Nella stanza numero quattro i pazienti non hanno voglia di parlare. Sono tutti militari, negli occhi il vuoto e la stanchezza. E poi le storie di ordinaria brutalità che si portano dentro. "Tempo fa - racconta Nikita - un soldato è arrivato qui senza piedi, glieli avevano amputati. Era stato catturato dagli invasori. È riuscito a salvarsi perché c'è stato uno scambio di prigionieri. Finché non è stato rilasciato, ha viaggiato con il capo coperto perché non vedesse il percorso".
Anton inizia a sentire la fatica dei mesi trascorsi in uno stato di emergenza che non conosce tregua. "Siamo stanchi, lavoriamo tutto il giorno, tutti i giorni da quando è iniziata questa maledetta guerra", è lo sfogo del portantino dell'ospedale militare. "I feriti arrivano di continuo, diamo loro una prima assistenza e chi necessita di un ricovero prolungato, viene trasferito in altri ospedali".

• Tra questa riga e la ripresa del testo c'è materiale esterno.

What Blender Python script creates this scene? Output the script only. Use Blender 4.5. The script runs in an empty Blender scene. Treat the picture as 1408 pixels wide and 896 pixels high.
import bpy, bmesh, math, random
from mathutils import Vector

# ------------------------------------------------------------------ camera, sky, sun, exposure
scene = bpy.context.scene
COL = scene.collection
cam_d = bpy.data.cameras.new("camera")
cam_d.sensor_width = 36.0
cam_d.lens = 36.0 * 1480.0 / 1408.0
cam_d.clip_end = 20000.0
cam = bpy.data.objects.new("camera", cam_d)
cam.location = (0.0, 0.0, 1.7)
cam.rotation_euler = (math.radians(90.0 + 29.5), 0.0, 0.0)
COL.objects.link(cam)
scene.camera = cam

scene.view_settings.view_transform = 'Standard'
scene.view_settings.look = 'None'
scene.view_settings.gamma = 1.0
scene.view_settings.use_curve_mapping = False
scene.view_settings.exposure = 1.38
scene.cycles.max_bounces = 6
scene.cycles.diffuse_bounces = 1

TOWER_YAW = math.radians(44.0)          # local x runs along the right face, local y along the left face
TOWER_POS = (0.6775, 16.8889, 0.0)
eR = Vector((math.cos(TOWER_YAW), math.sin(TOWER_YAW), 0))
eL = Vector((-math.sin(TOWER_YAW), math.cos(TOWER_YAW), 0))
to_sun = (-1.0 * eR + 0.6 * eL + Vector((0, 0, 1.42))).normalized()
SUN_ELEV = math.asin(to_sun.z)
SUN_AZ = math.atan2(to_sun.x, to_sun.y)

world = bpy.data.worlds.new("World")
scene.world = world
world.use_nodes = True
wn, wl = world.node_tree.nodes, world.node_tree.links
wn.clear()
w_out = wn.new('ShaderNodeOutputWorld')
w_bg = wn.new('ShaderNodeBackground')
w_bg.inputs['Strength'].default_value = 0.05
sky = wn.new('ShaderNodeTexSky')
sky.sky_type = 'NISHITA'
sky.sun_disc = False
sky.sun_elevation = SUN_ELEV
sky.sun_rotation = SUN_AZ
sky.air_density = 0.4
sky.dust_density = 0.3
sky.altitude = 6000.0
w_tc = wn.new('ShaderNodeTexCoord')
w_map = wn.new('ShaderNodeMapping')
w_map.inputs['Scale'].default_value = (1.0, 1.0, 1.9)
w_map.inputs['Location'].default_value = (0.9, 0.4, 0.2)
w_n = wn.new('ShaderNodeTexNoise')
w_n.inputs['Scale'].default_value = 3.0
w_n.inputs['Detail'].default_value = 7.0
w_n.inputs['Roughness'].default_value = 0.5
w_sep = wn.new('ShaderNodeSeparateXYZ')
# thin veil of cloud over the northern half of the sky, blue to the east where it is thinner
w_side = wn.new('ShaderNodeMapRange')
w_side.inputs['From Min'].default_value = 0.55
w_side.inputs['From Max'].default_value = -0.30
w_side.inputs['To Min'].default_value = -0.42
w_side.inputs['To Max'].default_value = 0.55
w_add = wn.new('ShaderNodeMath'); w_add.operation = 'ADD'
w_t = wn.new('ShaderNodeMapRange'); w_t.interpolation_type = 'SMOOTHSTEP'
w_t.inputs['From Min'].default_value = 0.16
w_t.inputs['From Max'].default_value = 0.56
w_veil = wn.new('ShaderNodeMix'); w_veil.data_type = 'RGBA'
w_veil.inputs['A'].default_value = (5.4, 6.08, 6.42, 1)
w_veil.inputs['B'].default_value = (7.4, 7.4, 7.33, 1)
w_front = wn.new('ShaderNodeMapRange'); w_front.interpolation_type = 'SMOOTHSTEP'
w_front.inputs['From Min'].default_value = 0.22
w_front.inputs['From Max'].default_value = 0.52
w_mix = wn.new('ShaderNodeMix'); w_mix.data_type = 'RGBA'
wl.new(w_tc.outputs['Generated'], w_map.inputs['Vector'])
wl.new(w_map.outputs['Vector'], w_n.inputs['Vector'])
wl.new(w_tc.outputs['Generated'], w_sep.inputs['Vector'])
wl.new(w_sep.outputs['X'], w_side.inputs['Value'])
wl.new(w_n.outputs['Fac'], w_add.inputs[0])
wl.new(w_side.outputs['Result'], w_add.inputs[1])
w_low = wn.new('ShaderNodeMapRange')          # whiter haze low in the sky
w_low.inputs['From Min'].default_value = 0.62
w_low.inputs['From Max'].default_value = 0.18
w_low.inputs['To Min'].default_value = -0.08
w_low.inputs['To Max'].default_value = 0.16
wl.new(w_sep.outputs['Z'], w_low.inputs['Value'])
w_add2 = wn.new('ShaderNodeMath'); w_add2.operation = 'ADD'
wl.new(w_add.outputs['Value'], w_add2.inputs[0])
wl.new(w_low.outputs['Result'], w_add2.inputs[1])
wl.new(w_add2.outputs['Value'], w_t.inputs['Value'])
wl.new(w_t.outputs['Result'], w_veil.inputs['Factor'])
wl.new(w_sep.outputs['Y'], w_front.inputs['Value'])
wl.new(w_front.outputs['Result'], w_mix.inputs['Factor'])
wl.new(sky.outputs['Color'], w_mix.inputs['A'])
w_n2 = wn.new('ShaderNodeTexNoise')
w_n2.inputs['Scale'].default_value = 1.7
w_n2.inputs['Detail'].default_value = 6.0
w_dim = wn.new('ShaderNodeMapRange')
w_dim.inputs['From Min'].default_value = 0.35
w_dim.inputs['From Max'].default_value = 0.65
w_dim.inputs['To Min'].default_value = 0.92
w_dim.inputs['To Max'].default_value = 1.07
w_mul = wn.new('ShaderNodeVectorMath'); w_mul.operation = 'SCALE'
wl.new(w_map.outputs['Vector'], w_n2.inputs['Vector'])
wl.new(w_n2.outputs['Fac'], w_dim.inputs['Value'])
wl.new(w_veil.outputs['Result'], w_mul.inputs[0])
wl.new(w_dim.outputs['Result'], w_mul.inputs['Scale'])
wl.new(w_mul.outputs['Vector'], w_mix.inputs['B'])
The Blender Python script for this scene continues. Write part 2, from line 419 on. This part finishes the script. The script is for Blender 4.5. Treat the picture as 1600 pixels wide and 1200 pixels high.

In un altro lato dell'ospedale, la dottoressa Jana Ishyuk siede tranquilla su una poltrona dell'ospedale, il camice bianco stringe forte in vita. È incinta, ma non teme né per sé né per il suo bambino. E questo nonostante sia la prima volta che Jana si ritrova a dover operare in un contesto di guerra. "È stato scioccante all'inizio - racconta -. Non dimenticherò mai il primo paziente ferito che ho curato, ma dobbiamo mettere da parte le emozioni e fare il nostro lavoro". Jana avrebbe l'opportunità di andare via, ma non vuole. "Mia madre è in Italia, ma preferisco restare qui, tra i miei pazienti. Lo devo a noi, lo devo al mio Paese".